*Information shown:*
#####
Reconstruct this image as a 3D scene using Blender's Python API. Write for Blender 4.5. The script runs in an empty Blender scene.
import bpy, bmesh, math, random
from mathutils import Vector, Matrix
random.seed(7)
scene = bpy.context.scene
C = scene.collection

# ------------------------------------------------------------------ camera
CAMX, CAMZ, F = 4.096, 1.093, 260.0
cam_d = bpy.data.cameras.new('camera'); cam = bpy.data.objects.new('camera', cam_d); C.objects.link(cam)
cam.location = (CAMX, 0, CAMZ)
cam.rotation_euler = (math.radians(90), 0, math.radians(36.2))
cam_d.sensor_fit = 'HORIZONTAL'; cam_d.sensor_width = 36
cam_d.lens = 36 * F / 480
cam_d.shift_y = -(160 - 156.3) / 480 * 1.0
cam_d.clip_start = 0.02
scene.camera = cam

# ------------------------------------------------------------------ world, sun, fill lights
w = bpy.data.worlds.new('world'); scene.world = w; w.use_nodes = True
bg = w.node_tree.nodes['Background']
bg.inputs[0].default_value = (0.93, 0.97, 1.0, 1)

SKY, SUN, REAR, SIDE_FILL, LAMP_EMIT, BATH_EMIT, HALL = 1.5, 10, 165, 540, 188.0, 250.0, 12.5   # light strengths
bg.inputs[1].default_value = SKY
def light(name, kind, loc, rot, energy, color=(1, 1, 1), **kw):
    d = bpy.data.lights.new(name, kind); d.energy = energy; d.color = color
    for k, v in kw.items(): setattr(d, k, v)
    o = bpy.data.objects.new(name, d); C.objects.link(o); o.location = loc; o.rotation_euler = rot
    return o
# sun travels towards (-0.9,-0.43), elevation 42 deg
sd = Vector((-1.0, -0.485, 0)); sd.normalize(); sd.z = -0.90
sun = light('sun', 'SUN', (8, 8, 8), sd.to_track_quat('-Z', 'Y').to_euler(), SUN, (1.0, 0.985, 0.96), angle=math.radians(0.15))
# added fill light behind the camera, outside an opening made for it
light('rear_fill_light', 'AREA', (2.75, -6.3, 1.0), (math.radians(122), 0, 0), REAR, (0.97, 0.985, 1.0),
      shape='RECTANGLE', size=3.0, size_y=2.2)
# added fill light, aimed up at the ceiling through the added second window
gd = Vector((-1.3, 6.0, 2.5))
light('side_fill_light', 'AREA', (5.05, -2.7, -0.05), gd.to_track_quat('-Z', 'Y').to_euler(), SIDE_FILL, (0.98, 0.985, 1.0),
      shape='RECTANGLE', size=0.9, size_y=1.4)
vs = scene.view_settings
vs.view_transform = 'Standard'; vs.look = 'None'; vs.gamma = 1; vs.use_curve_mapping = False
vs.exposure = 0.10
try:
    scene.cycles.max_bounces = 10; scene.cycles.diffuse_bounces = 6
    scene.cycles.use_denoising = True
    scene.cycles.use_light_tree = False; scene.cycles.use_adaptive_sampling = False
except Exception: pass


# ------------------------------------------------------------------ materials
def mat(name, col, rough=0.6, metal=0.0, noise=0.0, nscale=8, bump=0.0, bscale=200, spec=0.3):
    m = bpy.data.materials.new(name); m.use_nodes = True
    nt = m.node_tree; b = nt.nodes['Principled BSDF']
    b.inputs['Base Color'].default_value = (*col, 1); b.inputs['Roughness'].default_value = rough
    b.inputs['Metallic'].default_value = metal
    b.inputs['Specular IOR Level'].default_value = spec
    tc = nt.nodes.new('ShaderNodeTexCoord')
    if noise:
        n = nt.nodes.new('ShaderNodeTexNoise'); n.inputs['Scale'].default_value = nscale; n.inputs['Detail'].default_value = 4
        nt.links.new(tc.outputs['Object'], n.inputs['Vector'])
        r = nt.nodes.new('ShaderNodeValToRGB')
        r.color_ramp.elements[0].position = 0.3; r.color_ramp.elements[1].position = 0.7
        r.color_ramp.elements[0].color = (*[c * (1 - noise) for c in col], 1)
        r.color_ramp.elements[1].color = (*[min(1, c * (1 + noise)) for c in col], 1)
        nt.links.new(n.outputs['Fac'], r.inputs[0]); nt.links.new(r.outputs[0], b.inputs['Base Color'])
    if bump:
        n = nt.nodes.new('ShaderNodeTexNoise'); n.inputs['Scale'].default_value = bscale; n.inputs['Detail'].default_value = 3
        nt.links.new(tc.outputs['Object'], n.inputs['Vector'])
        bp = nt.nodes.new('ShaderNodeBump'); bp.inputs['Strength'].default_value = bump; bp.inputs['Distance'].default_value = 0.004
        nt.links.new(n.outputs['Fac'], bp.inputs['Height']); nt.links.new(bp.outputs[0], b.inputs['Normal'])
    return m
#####
*Exercise task:*
Exactly repeat the lines running from the top of the listing to the line bearing "bg.inputs[0].default_value = (0.93, 0.97, 1.0, 1)", both of those lines included, and only them.

*The answer:*
Reconstruct this image as a 3D scene using Blender's Python API. Write for Blender 4.5. The script runs in an empty Blender scene.
import bpy, bmesh, math, random
from mathutils import Vector, Matrix
random.seed(7)
scene = bpy.context.scene
C = scene.collection

# ------------------------------------------------------------------ camera
CAMX, CAMZ, F = 4.096, 1.093, 260.0
cam_d = bpy.data.cameras.new('camera'); cam = bpy.data.objects.new('camera', cam_d); C.objects.link(cam)
cam.location = (CAMX, 0, CAMZ)
cam.rotation_euler = (math.radians(90), 0, math.radians(36.2))
cam_d.sensor_fit = 'HORIZONTAL'; cam_d.sensor_width = 36
cam_d.lens = 36 * F / 480
cam_d.shift_y = -(160 - 156.3) / 480 * 1.0
cam_d.clip_start = 0.02
scene.camera = cam

# ------------------------------------------------------------------ world, sun, fill lights
w = bpy.data.worlds.new('world'); scene.world = w; w.use_nodes = True
bg = w.node_tree.nodes['Background']
bg.inputs[0].default_value = (0.93, 0.97, 1.0, 1)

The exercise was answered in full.